The most obvious feature of our Trifecta suspension system is the high pivot point and the resulting rearward axle path it produces. Unlike some other frame designs that talk of a rearward portion of their axle path, the height of our main pivot within the frame structure means our axle path takes a completely rearward trajectory throughout its travel (fig A). This rearward motion allows the rear wheel to move with, not against, any size of impact. This, in turn, allows the bike to remain composed and maintain momentum through rough terrain. 

The lengthening of the rear-center during compression also exhibits the advantageous trait of stabilizing the chassis during bigger impacts and compressions.
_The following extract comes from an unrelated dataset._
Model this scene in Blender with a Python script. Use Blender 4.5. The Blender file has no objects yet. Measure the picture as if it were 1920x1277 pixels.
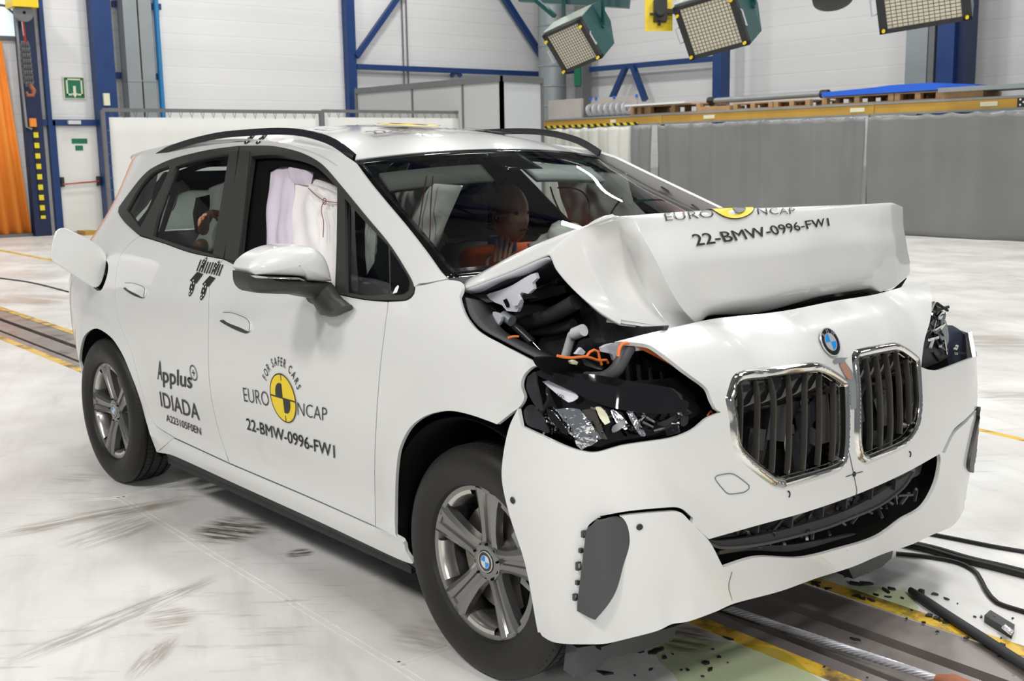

Imagine a weight bias that is playful when high in the travel, but inherently more composed when you need it the most; that’s what a high pivot can bring to your trail riding experience. 
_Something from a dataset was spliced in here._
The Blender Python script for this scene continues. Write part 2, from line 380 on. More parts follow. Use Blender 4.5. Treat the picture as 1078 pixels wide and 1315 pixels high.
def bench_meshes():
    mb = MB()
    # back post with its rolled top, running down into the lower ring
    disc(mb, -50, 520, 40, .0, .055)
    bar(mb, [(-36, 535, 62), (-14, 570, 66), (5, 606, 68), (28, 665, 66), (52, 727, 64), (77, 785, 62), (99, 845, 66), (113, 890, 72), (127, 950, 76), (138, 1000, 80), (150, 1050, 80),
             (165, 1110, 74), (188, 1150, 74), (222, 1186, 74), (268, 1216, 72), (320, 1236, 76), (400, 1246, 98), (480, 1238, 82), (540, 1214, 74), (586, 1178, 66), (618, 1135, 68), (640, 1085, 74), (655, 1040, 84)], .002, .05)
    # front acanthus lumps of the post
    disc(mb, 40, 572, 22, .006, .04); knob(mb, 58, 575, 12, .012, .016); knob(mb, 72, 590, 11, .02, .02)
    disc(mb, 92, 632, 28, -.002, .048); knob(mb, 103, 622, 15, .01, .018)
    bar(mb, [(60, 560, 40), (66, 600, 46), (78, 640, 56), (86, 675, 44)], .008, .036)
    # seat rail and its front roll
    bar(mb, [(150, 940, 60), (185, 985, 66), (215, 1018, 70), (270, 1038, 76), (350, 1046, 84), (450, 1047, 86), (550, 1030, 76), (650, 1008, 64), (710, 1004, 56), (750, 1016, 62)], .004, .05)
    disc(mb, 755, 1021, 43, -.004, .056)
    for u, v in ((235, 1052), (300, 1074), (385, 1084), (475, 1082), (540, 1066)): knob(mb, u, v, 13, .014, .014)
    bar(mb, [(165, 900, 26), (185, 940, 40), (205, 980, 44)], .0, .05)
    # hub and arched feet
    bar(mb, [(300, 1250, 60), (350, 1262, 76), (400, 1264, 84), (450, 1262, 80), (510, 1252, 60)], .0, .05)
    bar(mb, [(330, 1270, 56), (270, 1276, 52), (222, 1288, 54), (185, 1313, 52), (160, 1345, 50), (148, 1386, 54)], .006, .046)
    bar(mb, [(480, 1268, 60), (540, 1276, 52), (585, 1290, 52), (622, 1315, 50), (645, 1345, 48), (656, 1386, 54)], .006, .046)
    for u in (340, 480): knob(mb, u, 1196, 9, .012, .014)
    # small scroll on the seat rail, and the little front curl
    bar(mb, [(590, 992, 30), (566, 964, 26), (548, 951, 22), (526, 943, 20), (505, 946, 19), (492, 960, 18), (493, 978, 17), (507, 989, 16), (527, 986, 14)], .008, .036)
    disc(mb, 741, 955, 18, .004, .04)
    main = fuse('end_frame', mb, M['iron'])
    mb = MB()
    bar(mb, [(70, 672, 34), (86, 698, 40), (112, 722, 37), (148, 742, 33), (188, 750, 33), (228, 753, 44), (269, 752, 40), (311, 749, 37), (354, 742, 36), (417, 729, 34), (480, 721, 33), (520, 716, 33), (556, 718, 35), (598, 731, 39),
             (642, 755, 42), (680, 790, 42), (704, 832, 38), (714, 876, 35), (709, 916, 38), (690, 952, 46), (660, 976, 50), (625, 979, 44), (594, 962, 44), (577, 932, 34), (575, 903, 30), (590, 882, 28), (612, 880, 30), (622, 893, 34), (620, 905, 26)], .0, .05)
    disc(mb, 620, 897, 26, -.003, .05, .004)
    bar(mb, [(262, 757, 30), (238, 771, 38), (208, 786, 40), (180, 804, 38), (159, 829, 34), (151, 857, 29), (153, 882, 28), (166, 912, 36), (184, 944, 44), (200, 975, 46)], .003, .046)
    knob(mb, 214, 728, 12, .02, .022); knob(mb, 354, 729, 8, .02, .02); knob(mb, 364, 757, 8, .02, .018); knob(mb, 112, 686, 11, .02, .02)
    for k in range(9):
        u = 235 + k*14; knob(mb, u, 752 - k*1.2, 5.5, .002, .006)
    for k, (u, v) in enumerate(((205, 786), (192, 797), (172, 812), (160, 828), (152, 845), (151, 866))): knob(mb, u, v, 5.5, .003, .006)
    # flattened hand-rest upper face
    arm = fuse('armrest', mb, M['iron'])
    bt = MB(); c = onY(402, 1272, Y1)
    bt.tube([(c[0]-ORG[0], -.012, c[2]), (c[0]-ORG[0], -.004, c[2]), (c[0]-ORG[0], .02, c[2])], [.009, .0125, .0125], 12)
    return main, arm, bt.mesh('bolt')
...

Anti-rise is another term often discussed and regularly misunderstood; it is the term used to describe the effect braking has on the suspension system. Significant anti-rise was once seen as a negative trait. However, as our understanding of chassis dynamics has improved, and more importantly, as our riding styles have evolved, it is now seen as a useful aspect that can be used to further tune the ride handling of the bike. The level of anti-rise in our system (fig B) helps counteract the inevitable fork dive associated with the heavy braking loads often encountered with modern, aggressive trail riding. This result is consistent chassis stability under heavy braking.

Fig. A

Fig. B


The beating heart of our Trifecta suspension system, the Rate Control Linkage, is used to manipulate the leverage rate as the suspension compresses. In recent times we have seen a somewhat all-encompassing search for more progressivity and an understandable by-product of modern mountain biking. It stands to reason that as trail speeds increase and impacts become greater, the need for more mid-stroke support and end stroke resistance is ever-present. 
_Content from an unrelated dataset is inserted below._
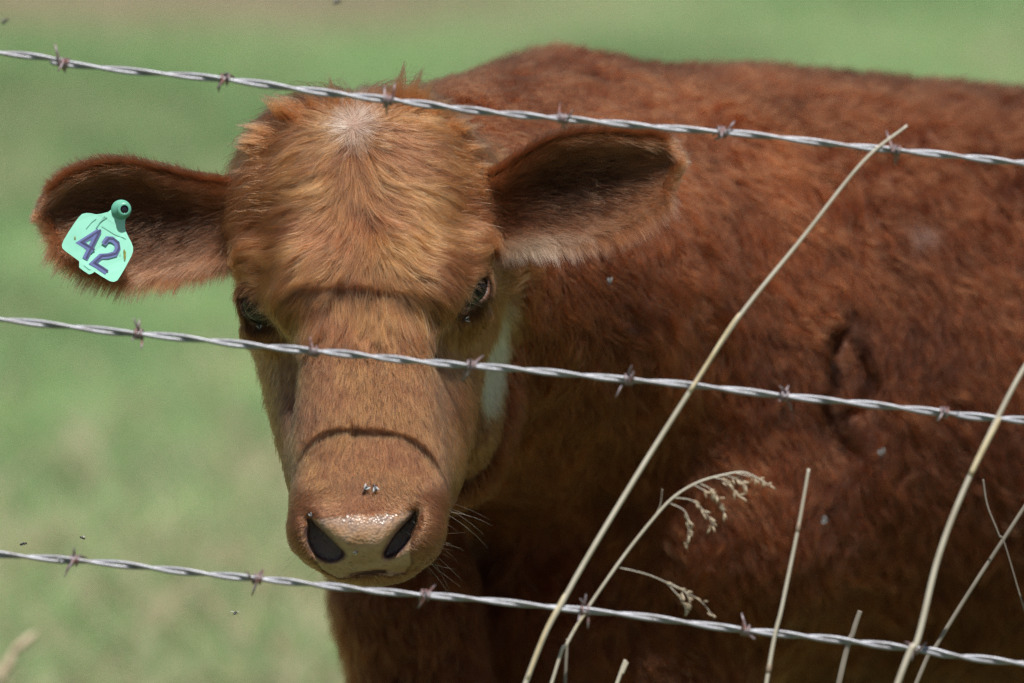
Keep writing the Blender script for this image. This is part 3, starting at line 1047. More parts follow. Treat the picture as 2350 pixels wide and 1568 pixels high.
def ear_hair(E, mirror):
    P, N, du, dv = ear_grid(E, 60, 50)
    nu, nv = P.shape[:2]

    def at(arr, u, v):
        fu, fv = u * (nu - 1), v * (nv - 1)
        i = np.clip(fu.astype(int), 0, nu - 2); j = np.clip(fv.astype(int), 0, nv - 2)
        a, b = (fu - i)[:, None], (fv - j)[:, None]
        return (arr[i, j] * (1 - a) + arr[i + 1, j] * a) * (1 - b) + (arr[i, j + 1] * (1 - a) + arr[i + 1, j + 1] * a) * b

    def nrm(a): return a / (np.linalg.norm(a, axis=1)[:, None] + 1e-9)
    K = 7
    s = np.linspace(0, 1, K)
    res = []
    for part, n in (('front', 26000), ('back', 10000), ('rim', 15000)):
        u = rng.random(n) * 0.98 + 0.01
        if part == 'rim':
            pick = rng.random(n)
            v = np.where(pick < 0.5, 0.97 + 0.03 * rng.random(n), 0.05 * rng.random(n))
            tipm = rng.random(n) < 0.22
            u = np.where(tipm, 0.93 + 0.06 * rng.random(n), u); v = np.where(tipm, rng.random(n), v)
        else:
            v = rng.random(n)
        p = at(P, u, v); nn = nrm(at(N, u, v)); tu = nrm(at(du, u, v)); tv = nrm(at(dv, u, v))
        if part == 'back':
            p = p - nn * 14; nn = -nn
        out = (v - 0.5) * 2
        if part == 'rim':
            ou = np.where(u > 0.9, 1.6, 0.55)
            dirn = nrm(tu * ou[:, None] + tv * (np.sign(out) * (1.0 - 0.6 * (u > 0.92)))[:, None] + nn * rng.normal(0, 0.25, n)[:, None])
            L = np.where(out > 0, 66, 52) * rng.uniform(0.4, 1.2, n) * np.where(u > 0.9, 0.7, 1)
            lift = 0.25
            bend = np.where(out > 0, 0.25, -0.15)
        else:
            dirn = nrm(tu * 1.0 + tv * (0.55 * out + 0.25 * rng.normal(size=n) + (0.25 if part == 'front' else 0))[:, None] + nn * (rng.uniform(0.45, 1.25, n)[:, None] if part == 'front' else 0.4))
            L = (84 if part == 'front' else 46) * rng.uniform(0.45, 1.25, n) * (1 - 0.35 * sm(0.75, 1, u))
            if part == 'front': L = L * (1 + 0.4 * (1 - sm(0.1, 0.4, u)))
            bend = np.zeros(n)
        jn = rng.normal(size=(n, 3)) * 0.10
        dirn = nrm(dirn + jn)
        lay = -nn * (0.32 if part != 'rim' else 0.0)
        Q = p[:, None, :] + dirn[:, None, :] * (L[:, None] * s[None, :])[:, :, None] + lay[:, None, :] * (L[:, None] * s[None, :] ** 2)[:, :, None]
        Q[:, :, 1] += (bend * L)[:, None] * (s ** 2)[None, :]
        # clump
        ng = max(n // 14, 50)
        gi_roots = rng.choice(n, ng, replace=False)
        Q, gi = clump(Q, p, Q[gi_roots], p[gi_roots], np.clip(0.6 * rng.uniform(0.3, 1.2, n), 0, 0.9), 5.0)
        ct = rng.normal(size=ng)[gi]
        base = np.empty((n, 3))
        if part == 'back':
            base[:] = (0.20, 0.070, 0.028)
        else:
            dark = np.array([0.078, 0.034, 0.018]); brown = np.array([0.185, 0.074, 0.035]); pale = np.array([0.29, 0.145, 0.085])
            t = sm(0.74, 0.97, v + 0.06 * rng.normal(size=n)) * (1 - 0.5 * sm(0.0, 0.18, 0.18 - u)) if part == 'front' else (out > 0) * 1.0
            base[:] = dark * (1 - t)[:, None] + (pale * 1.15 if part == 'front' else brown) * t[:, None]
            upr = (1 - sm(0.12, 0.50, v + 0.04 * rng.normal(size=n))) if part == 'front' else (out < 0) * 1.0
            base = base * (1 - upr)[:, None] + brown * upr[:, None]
            tp = sm(0.5, 0.82, u + 0.07 * rng.normal(size=n)) * 0.85
            base = base * (1 - tp)[:, None] + brown * 1.15 * tp[:, None]
            bs_ = (1 - sm(0.04, 0.24, u + 0.04 * rng.normal(size=n))) * (1 - 0.6 * sm(0.35, 0.6, v))
            base = base * (1 - bs_)[:, None] + np.array([0.235, 0.098, 0.050]) * bs_[:, None]
            if mirror:
                wl = sm(0.84, 0.96, v) * sm(0.12, 0.22, u) * (1 - sm(0.3, 0.6, u)) * 0.65
                base = base * (1 - wl)[:, None] + np.array([0.46, 0.34, 0.26]) * wl[:, None]
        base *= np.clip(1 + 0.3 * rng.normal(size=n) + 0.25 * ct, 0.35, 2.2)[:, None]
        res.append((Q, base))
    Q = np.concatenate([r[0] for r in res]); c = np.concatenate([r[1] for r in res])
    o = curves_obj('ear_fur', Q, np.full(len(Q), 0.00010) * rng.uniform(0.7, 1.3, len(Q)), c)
    o['kind'] = 'stuff'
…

However, the compromise here is that with too much progression, the suspension system’s ability to absorb impacts can be negatively affected. By employing relatively small links that see a dramatic change in velocity, we can independently tune the critical stages of the shock’s compression (fig C). Supple off the top, our goal for the Druid’s mid-stroke was to provide adequate support, yet remain open enough to absorb repetitive hits with no harshness. 

The end-stroke sees a further increase in the rate of change and is all about that bottom-out resistance required to absorb the big hits and landings that come out of nowhere. The final result is a bike that can outperform bikes with significantly more travel, generate grip and pop almost simultaneously while offering an unworldly ability to absorb the big hits. While this might sound boastful, don’t just take our word on this, read the reviews.

Fig. C


The size and position of our idler pulley is critical, giving our bikes the efficient pedalling ability they’re known for. By carefully positioning the pulley, which is offset from the main pivot, we were able to fine-tune the anti-squat characteristics. Our bikes, therefore, exhibit what we have determined to be the ideal amount of anti-squat at sag to deliver a very stable pedalling response (fig D). 

Unlike traditional non-idler equipped designs we can achieve these levels of anti-squat with virtually no pedal kickback (fig E). This is great for flat pedal riders but it also means that the suspension remains fully active during pedalling efforts and in turn affords perfect traction on technical and punchy climbs.